O homem precisa do afeto; O afeto é criado pelo homem; Se o homem não compreende afeto, De que será o homem?

 Relações interpessoais já são naturalmente complexas, pessoas têm pensamentos que divergem e convergem, pessoas mudam a forma de pensar, pessoas mudam seus próprios ideais, a essência é efêmera tal qual a vida. O ‘Eu’ é criado a partir da fundamentação da nossa personalidade, durante a primeira infância. Entretanto, o ‘Eu’ é mutável, seja por conta do meio onde vive, pela mídia que consome ou até por lesões cerebrais que podem afetar seu ‘Eu’.

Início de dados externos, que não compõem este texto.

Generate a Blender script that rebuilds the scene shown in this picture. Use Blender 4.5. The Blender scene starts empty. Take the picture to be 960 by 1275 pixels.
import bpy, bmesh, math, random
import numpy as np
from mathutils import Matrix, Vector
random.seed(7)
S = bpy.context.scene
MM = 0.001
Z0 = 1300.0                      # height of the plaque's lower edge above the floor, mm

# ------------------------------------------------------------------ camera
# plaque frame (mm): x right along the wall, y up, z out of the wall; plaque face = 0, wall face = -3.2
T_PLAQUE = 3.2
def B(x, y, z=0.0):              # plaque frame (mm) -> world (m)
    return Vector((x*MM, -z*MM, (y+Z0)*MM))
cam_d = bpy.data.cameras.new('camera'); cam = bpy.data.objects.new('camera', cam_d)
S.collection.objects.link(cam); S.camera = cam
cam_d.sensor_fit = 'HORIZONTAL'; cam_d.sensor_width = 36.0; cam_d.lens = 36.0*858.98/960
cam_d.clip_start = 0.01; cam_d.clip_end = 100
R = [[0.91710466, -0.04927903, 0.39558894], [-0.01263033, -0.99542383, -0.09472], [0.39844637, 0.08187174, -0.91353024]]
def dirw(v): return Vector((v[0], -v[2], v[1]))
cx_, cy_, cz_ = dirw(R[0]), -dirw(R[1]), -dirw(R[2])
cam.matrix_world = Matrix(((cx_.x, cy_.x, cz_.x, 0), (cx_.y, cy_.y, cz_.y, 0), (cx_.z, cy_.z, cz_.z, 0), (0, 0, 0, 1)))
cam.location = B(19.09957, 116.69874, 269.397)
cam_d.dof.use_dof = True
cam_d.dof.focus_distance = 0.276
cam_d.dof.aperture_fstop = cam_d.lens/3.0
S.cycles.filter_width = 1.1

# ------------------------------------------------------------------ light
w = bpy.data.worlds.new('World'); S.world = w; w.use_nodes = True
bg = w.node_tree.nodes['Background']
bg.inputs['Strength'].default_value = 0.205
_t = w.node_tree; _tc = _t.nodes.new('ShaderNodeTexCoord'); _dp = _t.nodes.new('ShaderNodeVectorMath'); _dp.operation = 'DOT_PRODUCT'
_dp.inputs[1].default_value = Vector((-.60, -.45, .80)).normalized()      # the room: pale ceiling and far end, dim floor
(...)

 Presumo que a tentativa de descrever o ser humano seja vazia e sem sentido. Somos diferentes por essência. Podemos nos descrever como seres biológicos, mas nunca vamos conseguir captar perfeitamente o que é ser um Humano. O debate filosófico e científico sobre isso se mostra supérfluo, por mais que seja uma dúvida primordial. Mas eu acredito que é exatamente essa dúvida que nos torna humanos
 Percebi que eu não tive muito tempo para discernir que ‘Eu’ não sou o que os outros esperam que eu seja. Assim, até hoje, vivo como parte de uma entidade, e não uma totalidade, sou parte do meu ‘Eu’. O que fazer para alcançar a “completude”? O que sequer significa ser “completo”? Muitos tendem a buscar a completitude em outras pessoas, sejam parceiros românticos ou amigos. Porém, isso apenas forma duas metades separadas, não uma integralidade. Não podemos depender de outrem para nos tornarmos completos. Imagino que ser completo é o mais próximo de ser humanamente perfeito.

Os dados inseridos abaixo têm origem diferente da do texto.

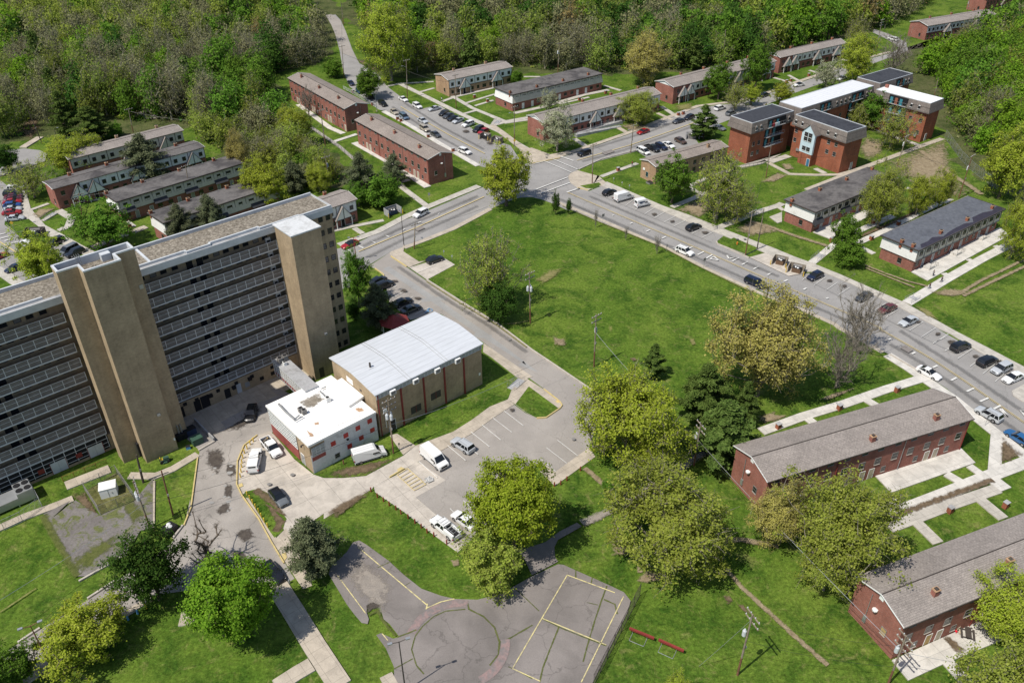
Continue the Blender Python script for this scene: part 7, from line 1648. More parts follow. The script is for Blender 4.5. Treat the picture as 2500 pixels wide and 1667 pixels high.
van('white',q(2,1,1470,1010),q(2,1,1622,1140),'white cargo van nosing into the car park beside the hatched bay')
car('suv','silver',q(2,1,1840,1000),q(2,1,1715,920),'silver sport utility car parked alongside the white van',rack=True)
car('sedan','white',q(3,1,1865,280),q(3,1,1718,175),'white sedan with a dark sunroof under the maple at the car park edge')
m=MB().box(-.9,-.3,-.42,.42,1.475,1.49,'car_glass')
pickup('white',q(3,1,1720,365),q(3,1,1550,225),'white pickup with a ladder rack at the car park edge','rack')
car('sedan','black',q(3,0,2185,585),q(3,0,2300,725),'black sedan on the old lane beside the round maple')
car('sedan','black',q(2,0,2068,640),q(2,0,2043,745),'black sedan in the shade between tower and annex')
car('crossover','black',q(1,1,1500,800),q(1,1,1600,765),'black car alone on the concrete pad beside the lawn')
car('suv','black',q(1,1,1045,985),q(1,1,1125,935),'black sport utility car half under the tree by the tower, nearest the street')
car('suv','black',q(1,1,1085,1015),q(1,1,1185,970),'black sport utility car half under the tree by the tower, second from the street')
car('sedan','black',q(1,1,1225,1155),q(1,1,1340,1105),'black sedan in the side street bays, left of a matching one')
car('sedan','darkgrey',q(1,1,1295,1212),q(1,1,1412,1160),'dark sedan beside the blue wheelchair mark')
car('coupe','red',q(1,1,905,635),q(1,1,800,678),'red car with a black soft top driving beside the tower',roofcol='black')
car('suv','white',q(1,1,1490,378),q(1,1,1375,435),'white sport utility car driving below the corner brick row')
G3='parked cars in the bays along the main road'
car('crossover','black',q(1,2,918,250),q(1,2,1015,215),'black car beside the white van in the roadside bays')
van('white',q(1,2,1022,295),q(1,2,1145,260),'white cargo van in the roadside bays near the intersection')
van('white',q(1,2,1180,340),q(1,2,1290,315),'small white mail truck with blue marks in the roadside bays',mail=True)
car('crossover','black',q(1,2,1603,535),q(1,2,1710,500),'black car alone in the roadside bays between the mail truck and the bin enclosure')
car('suv','white',q(1,2,1520,690),q(1,2,1650,742),'white sport utility car driving past the bare saplings',rack=True)
car('minivan','navy',q(1,2,2085,940),q(1,2,2238,1005),'dark blue minivan driving beside the golden tree')
car('crossover','navy',q(1,3,690,893),q(1,3,588,940),'dark car parked right beside the wooden bin enclosure')
car('sedan','darkgrey',q(1,3,1100,1055),q(1,3,978,1115),'dark grey sedan behind the bare roadside tree')
car('sedan','darkred',q(1,3,1290,1158),q(1,3,1170,1208),'dark red sedan in the roadside bays')
car('sedan','silver',q(1,3,1470,1258),q(1,3,1338,1315),'silver sedan next to the dark red sedan in the roadside bays')
car('suv','black',q(1,3,1750,1528),q(1,3,1910,1462),'large black sport utility car alone beside an oil stain')
car('suv','black',q(2,3,1985,298),q(2,3,2115,245),'black sport utility car next to the silver one near the right edge')
car('suv','silver',q(2,3,2240,300),q(2,3,2090,368),'silver sport utility car in the roadside bays near the right edge')
car('sedan','white',q(2,3,2340,370),q(2,3,2183,438),'white sedan cut by the right edge in the roadside bays')
car('coupe','white',q(2,3,1485,320),q(2,3,1662,412),'white coupe driving past the lower brick row')
car('suv','silver',q(2,3,2150,755),q(2,3,1975,660),'silver sport utility car driving up the road past the gable of the brick row',rack=True)
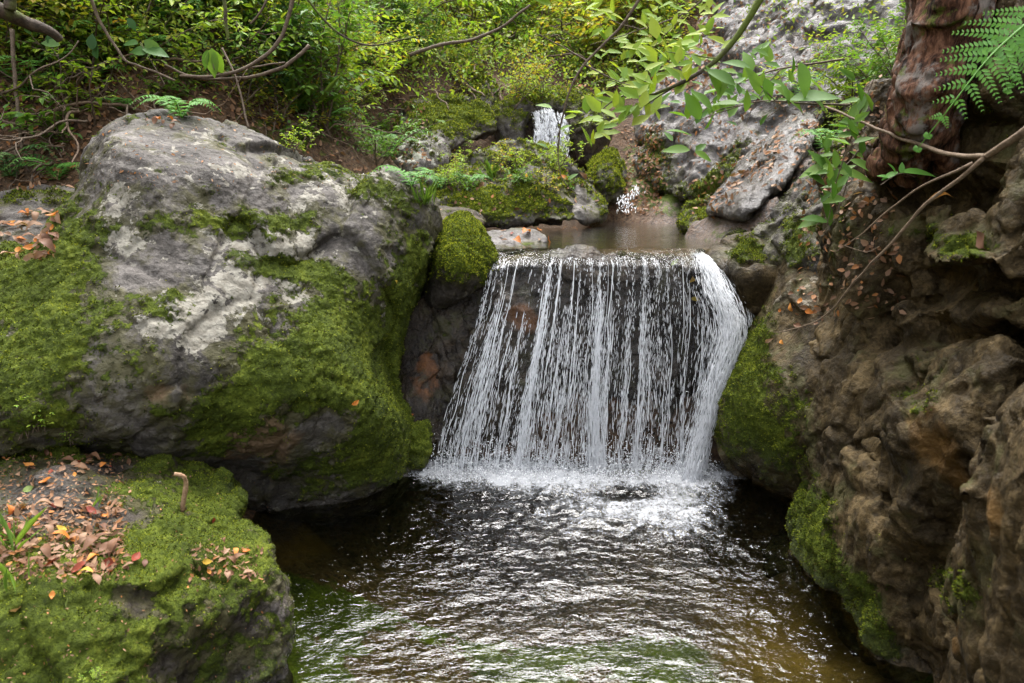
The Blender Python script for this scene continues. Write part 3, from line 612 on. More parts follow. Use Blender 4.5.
far_rock('flat_rock', [(478, 240, 4.7), (490, 231, 4.9), (515, 229, 5.0), (540, 232, 4.95), (548, 242, 4.7), (530, 250, 4.4), (495, 252, 4.35), (480, 248, 4.5)], [(510, 240, 4.55)], 'slab', 'flat pale rock lying at the left end of the waterfall lip', voxel=.012, back=.25, edge=.05, ep=5, disp=[('f', .03, 3), ('c', .02, 5)], wbase=.3, moss=[(530, 246, 14, 5, .8)])
far_rock('mossy_hummock', [(680, 226, 5.6), (690, 208, 5.9), (712, 203, 6.0), (735, 212, 5.7), (742, 228, 5.3), (725, 236, 5.0), (695, 236, 5.2)], [(712, 220, 5.3)], 'bankrock', 'low hummock of moss on the right shore of the upper pool', voxel=.016, mossbase=.3, mossup=.3, tuft=6000, tsize=.018, tmat='mossb', ep=6)
WS = far_rock('rock_slab', [(706, 214, 5.1), (716, 192, 5.4), (745, 158, 5.7), (780, 122, 5.9), (812, 112, 5.7), (818, 130, 5.3), (803, 160, 4.95), (775, 192, 4.65), (748, 216, 4.55)], [(760, 170, 5.0), (790, 140, 5.25), (735, 200, 4.85)], 'slab', 'pale wet slab scattered with brown leaves sloping down to the upper pool', voxel=.016, back=.3, edge=.06, ep=6, disp=[('f', .05, 1.6), ('c', .03, 3), ('r', .02, 7)], wbase=.75, mossbase=-.2)
far_rock('rock_slab', [(634, 135, 8.6), (650, 100, 9.0), (672, 70, 9.4), (700, 30, 9.8), (730, -40, 10.4), (900, -50, 7.6), (890, 40, 6.6), (850, 100, 6.0), (800, 150, 6.0), (745, 195, 6.0), (705, 206, 6.4), (665, 196, 7.2), (640, 165, 8.0)],
     [(690, 130, 7.5), (740, 90, 7.5), (790, 40, 7.6), (680, 165, 7.2), (730, 50, 8.4), (830, 40, 7.0), (780, 120, 6.5), (740, 150, 6.6)], 'slab', 'large grey sloping rock with leaf litter above the pale wet slab', voxel=.02, back=.5, edge=.1, ep=10, disp=[('f', .12, .8), ('s', .07, 1.6), ('c', .07, 1.5), ('c', .05, 3.4), ('f', .03, 6), ('f', .015, 14)],
     wbase=.3, mossbase=-.1, mossup=.05, moss=[(655, 165, 20, 40, .7), (720, 175, 50, 14, .6, -50), (700, 190, 30, 10, .6)], rust=[(690, 120, 50, 30, .9), (670, 170, 30, 30, .7)], tuft=6000, tsize=.022)

# ------------------------------------------------------------------ water
print('water')
def water_mat(name, tint, foam=True, bscale=1.0):
    s = NT(name)
    b = s.bump(s.math('ADD', s.noise(24 * bscale, 3, .6, 0, s.mapping((.7, 1.3, 1))), s.math('MULTIPLY', s.noise(60 * bscale, 2, .5, 0, s.mapping((.7, 1.3, 1))), .35)), .008, 1.0)
    fr = s.t.nodes.new('ShaderNodeFresnel'); fr.inputs['IOR'].default_value = 1.33; s.link(fr.inputs['Normal'], b)
    gl = s.shader('ShaderNodeBsdfGlossy', Color=(1, 1, 1), Roughness=.09, Normal=b)
    tr = s.shader('ShaderNodeBsdfTransparent', Color=tint)
    sh = s.mixs(s.math('MINIMUM', s.math('MULTIPLY', fr.outputs[0], 1.15), 1.0), tr, gl)
    if foam:
        fn = s.math('ADD', s.math('MULTIPLY', s.noise(9, 8, .7, .8), .6), s.math('MULTIPLY', s.noise(60, 5, .7, 1.0), .6))
        k = s.step(s.math('ADD', s.attr('foam'), s.math('MULTIPLY', s.math('SUBTRACT', fn, .6), 3.0)), .30, 1.0)
        fb = s.bump(s.noise(120, 4), .01, 1)
        wh = s.pbsdf((.36, .37, .385), .7, fb, .05)
        sh = s.mixs(s.math('MULTIPLY', k, .93), sh, wh)
    return s.done(sh)
# lower pool
px_ = np.arange(-1.9, 2.1, .0125); py_ = np.concatenate([np.arange(-2, 1.2, .06), np.arange(1.2, 4.05, .0125)])
X, Y = np.meshgrid(px_, py_); x, y = X.ravel(), Y.ravel()
q = np.stack([x, y, 0 * x], -1)
fallx = (x - .18); r = np.sqrt((fallx * .75) ** 2 + (y - 3.75) ** 2)
nz = np.zeros(len(x)); 
near = np.exp(-r / .75)
wx = x + .25 * noise(q * 1.1); wy = y + .2 * noise(q * 1.3 + 7)
nz += .008 * fbm(np.stack([wx * 2.2, wy * 4.4, 0 * x], -1), 2)
nz += .0058 * fbm(np.stack([wx * 6, wy * 12, 0 * x + 3], -1), 2)
nz += .0040 * fbm(np.stack([wx * 22, wy * 34, 0 * x + 8], -1), 2)
nz += near * .035 * fbm(q * 9, 4) + near ** 2 * .03 * fbm(q * 22 + 3, 3)
ppx, ppy = proj(q)
foam = blob(ppx, ppy, [(645, 497, 96, 26, .52), (600, 470, 150, 18, .65), (470, 474, 70, 18, .70), (540, 480, 60, 16, .45), (680, 515, 55, 22, .3), (430, 470, 30, 12, .5), (700, 478, 40, 16, .6), (625, 496, 26, 6, -.6), (650, 530, 85, 24, .16), (545, 505, 120, 24, .26), (590, 535, 170, 36, .24), (680, 560, 70, 30, .1)], -.12)
foam = foam * .90 - .05
nz += np.clip(foam, 0, 1) * (.02 + .02 * noise(q * 15) + .02 * noise(q * 40))
q[:, 2] = nz
I = np.arange(X.size).reshape(X.shape)
Qp = np.stack([I[:-1, :-1], I[:-1, 1:], I[1:, 1:], I[1:, :-1]], -1).reshape(-1, 4)
M['water'] = water_mat('stream_water', (.52, .56, .38))
o = obj('lower_pool', mesh_np('lower_pool', q, Qp, M['water'], True, dict(foam=foam)))
tag(o, 'rippled dark pool with white foam under the main waterfall', 'water', kind='structure')
# upper pool
X, Y = np.meshgrid(np.arange(-1.0, 2.3, .03), np.arange(4.26, 7.9, .03)); q = np.stack([X.ravel(), Y.ravel(), 0 * X.ravel()], -1)
q[:, 2] = UP + .004 * fbm(q * [3, 5, 1], 3) + .004 * np.exp(-(q[:, 1] - 4.0) / .3) * noise(q * [14, 6, 1])
I = np.arange(X.size).reshape(X.shape); Qp = np.stack([I[:-1, :-1], I[:-1, 1:], I[1:, 1:], I[1:, :-1]], -1).reshape(-1, 4)
M['water_up'] = water_mat('calm_stream_water', (.62, .60, .46), False, .5)
tag(obj('upper_pool', mesh_np('upper_pool', q, Qp, M['water_up'])), 'calm shallow pool above the main waterfall', 'water', kind='structure')

def drop_mat():
    s = NT('white_water')
    p = s.pbsdf((.90, .91, .93), .2, None, .5); t = s.shader('ShaderNodeBsdfTranslucent', Color=(.93, .94, .96))
    return s.done(s.mixs(.45, p, t))
M['drop'] = drop_mat()
def sheet_mat(name, dens, vec_scale, soft=.28, amt=.85):
    """thin running water: clear film with aerated white streaks along the flow"""
    s = NT(name)
    uv = s.t.nodes.new('ShaderNodeUVMap').outputs[0]
    m1 = s.mapping(vec_scale, uv)
    n = s.math('ADD', s.math('MULTIPLY', s.noise(1.0, 6, .6, .3, m1), .6), s.math('MULTIPLY', s.noise(4.0, 4, .6, .4, m1), .45))
    k = s.step(s.math('ADD', n, s.attr('white')), 1.02 - dens, 1.02 + soft - dens)
    b = s.bump(n, .02, 1)
    wh = s.mixs(.4, s.pbsdf((.82, .85, .90), .3, b, .5), s.shader('ShaderNodeBsdfTranslucent', Color=(.85, .88, .93)))
    fr = s.t.nodes.new('ShaderNodeFresnel'); fr.inputs['IOR'].default_value = 1.33; s.link(fr.inputs['Normal'], b)
    film = s.mixs(s.math('MULTIPLY', fr.outputs[0], .7), s.shader('ShaderNodeBsdfTransparent', Color=(.93, .94, .95)), s.shader('ShaderNodeBsdfGlossy', Color=(1, 1, 1), Roughness=.12, Normal=b))
    return s.done(s.mixs(s.math('MULTIPLY', k, amt), film, wh))
def uv_mesh(name, V, Qs, uv, mat, attrs):
    me = mesh_np(name, V, Qs, mat, True, attrs)
    l = me.uv_layers.new(name='UVMap'); vi = np.zeros(len(me.loops), np.int32); me.loops.foreach_get('vertex_index', vi)
    l.data.foreach_set('uv', uv[vi].astype(np.float32).ravel()); return me
def spindles(P, D, L, rad):
    """short stretched beads of water"""
    N = len(P); D = D / (np.linalg.norm(D, axis=1)[:, None] + 1e-9)
    A = np.cross(D, [.2, 1, .1]); A /= np.linalg.norm(A, axis=1)[:, None]; B = np.cross(D, A)
    prof = [(-.5, .12), (-.2, .8), (.2, 1.0), (.5, .25)]
    V = []
    for s_, r_ in prof:
        for th in (0, 2.094, 4.189):
            V.append(P + D * (L * s_)[:, None] + (A * math.cos(th) + B * math.sin(th)) * (rad * r_)[:, None])
    V = np.stack(V, 1); Qs = []
    for k in range(3):
        for j in range(3): Qs.append((k * 3 + j, k * 3 + (j + 1) % 3, k * 3 + 3 + (j + 1) % 3, k * 3 + 3 + j))
    Qs = (np.array(Qs)[None] + (np.arange(N) * 12)[:, None, None]).reshape(-1, 4)
    return V.reshape(-1, 3), Qs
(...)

 Voltando ao conceito de Humano: Não me sinto como os demais, talvez nem mesmo me sinta humano. Em minha concepção, acredito que o Humano é um ser que deve ser empático e tentar entender os outros, o que requer a compreensão de si próprio. Às vezes, consigo compartilhar da humanidade, mas não pareço com outros. Sou empático demais, sofro demais com dores alheias, sinto muito. Isso é ser “Humano”? Ou será que eu sou Humano demais em relação aos outros? O que fazer quando o conceito de humanidade não está claramente definido até os dias de hoje, mesmo após milhares de anos de tentativas de formular este conceito que deveria ser simples.

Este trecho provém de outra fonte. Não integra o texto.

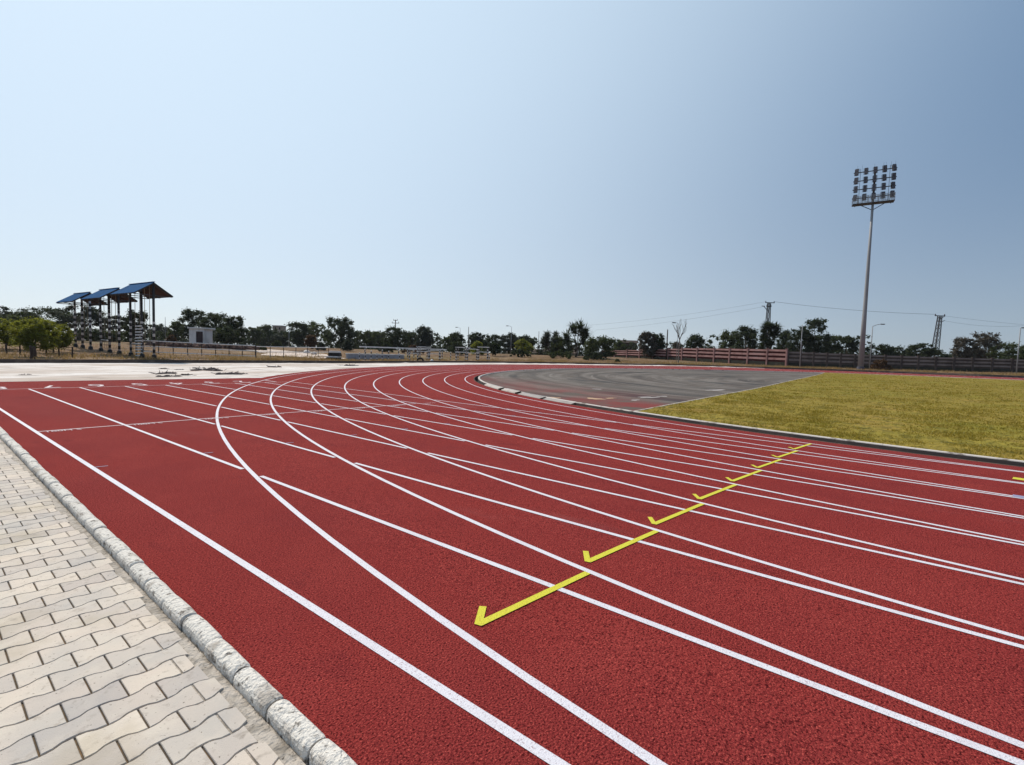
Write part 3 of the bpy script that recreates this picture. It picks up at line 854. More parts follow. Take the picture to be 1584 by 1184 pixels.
for z in ROWZ: mb.bar(hp(-2.65, 0, z), hp(2.65, 0, z), 0.11)
for a in (-1.8, 1.8): mb.bar(hp(a, 0.05, 0), hp(a, 0.05, 5.4), 0.05)
for a in (-2.2, -1.6, -0.1, 1.0, 1.3, 1.9, 2.4): mb.bar(hp(a, 0.05, 4.8), hp(a, 0.05, 5.9), 0.02)
mb.build('lamp_frame', M['dark_steel'], mast)
lamp = None
for z in ROWZ:
    for q in range(5):
        a = -2.26 + 1.13 * q
        r_ = random.Random(int(z * 100 + q))
        tl_, yw = math.radians(-12 + r_.uniform(-6, 6)), HEAD_RZ + math.radians(r_.uniform(-10, 10) + (q - 2) * 6)
        if lamp is None:
            b_ = MB(); n = 10
            # a deep rounded housing: two stacked bodies with a flared front
            for zc in (0.30, -0.30):
                b_.box((0, -0.16, zc), (0.56, 0.10, 0.57)); b_.box((0, 0.02, zc), (0.48, 0.26, 0.50)); b_.box((0, 0.19, zc), (0.30, 0.10, 0.30))
            b_.bar((-0.35, 0.0, -0.62), (-0.35, 0.0, 0.62), 0.05); b_.bar((0.35, 0.0, -0.62), (0.35, 0.0, 0.62), 0.05)
            lamp = b_.build('lamp', M['lamp_body'], mast)
            g_ = MB(); g_.box((0, -0.222, 0.30), (0.46, 0.012, 0.46)); g_.box((0, -0.222, -0.30), (0.46, 0.012, 0.46))
            gl = g_.build('lamp_glass', M['lamp_glass'], lamp); l = lamp
        else:
            l = lamp.copy(); COL.objects.link(l); l.parent = mast
            g2_ = gl.copy(); COL.objects.link(g2_); g2_.parent = l
        l.scale = (0.80, 0.80, 0.86); l.location = hp(a, -0.18, z); l.rotation_euler = (tl_, 0, yw)

# ------------------------------------------------------------------ roofed climbing towers
post_px = [(116.6, 546.6), (127.8, 546.3), (140, 547), (156, 549.7), (169.7, 550.2), (184.3, 551.6), (202.3, 552.8), (219.6, 554.5), (238.2, 555.4)]
depths = [48.6, 47.6, 46.6, 45.2, 44.1, 43.0, 41.9, 40.8, 39.7]
tower_top = [(138, 453), (182, 446.5), (235, 437.5)]
labels = ['blue roofed climbing tower farthest left of three, its roof partly behind the next',
          'blue roofed climbing tower in the middle of three standing in a row',
          'nearest blue roofed climbing tower of three, beside the striped ladder']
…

 Claramente, somos multifacetados, somos amálgamos de luz e sombra, amor e indiferença, sofrimento e epifania. Esse paradoxo é o que faz nós, humanos, sermos tão belos, mas também é nele que reside a dificuldade de compreensão do que somos e do que é um Humano. Na filosofia oriental, por exemplo, o conceito de Yin Yang é muito presente. Este conceito representa a dualidade das coisas, absolutamente tudo possui diferentes lados e diferentes interpretações, a ideia de que esses opostos que residem em cada essência é o que realmente faz dela uma integralidade. Talvez essa dualidade seja o que nos define como entidades completas, e reprimir partes que julgas negativas de si mesmo, apenas te distancia da sua própria completitude, somos uma busca pelo equilíbrio entre a luz e a sombra. 
 Então, quem sou Eu? Apenas um jovem percorrendo uma estrada sinuosa em uma íngreme montanha? Ou um ser humano em constante evolução espiritual, mental e emocional, aprendendo e crescendo com cada experiência vivida, seja ela negativa ou positiva? Creio eu que a resposta reside em algum ponto entre estas duas possibilidades. Afinal, “existe mais de um caminho para se chegar ao topo da montanha” — frase atribuída a Miyamoto Musashi —, e imagino que eu vou cair diversas vezes antes de realmente me entender como um Humano, mas isso não é totalmente negativo, uma vez que a cada queda, eu descubro ou redescubro uma parte de mim, uma nova faceta do meu Eu multifacetado, o que torna a existência mais interessante e misteriosa. A cada levantar, eu percebo que talvez valha a pena viver. A cada passo, me aproximo mais de compreender plenamente quem sou.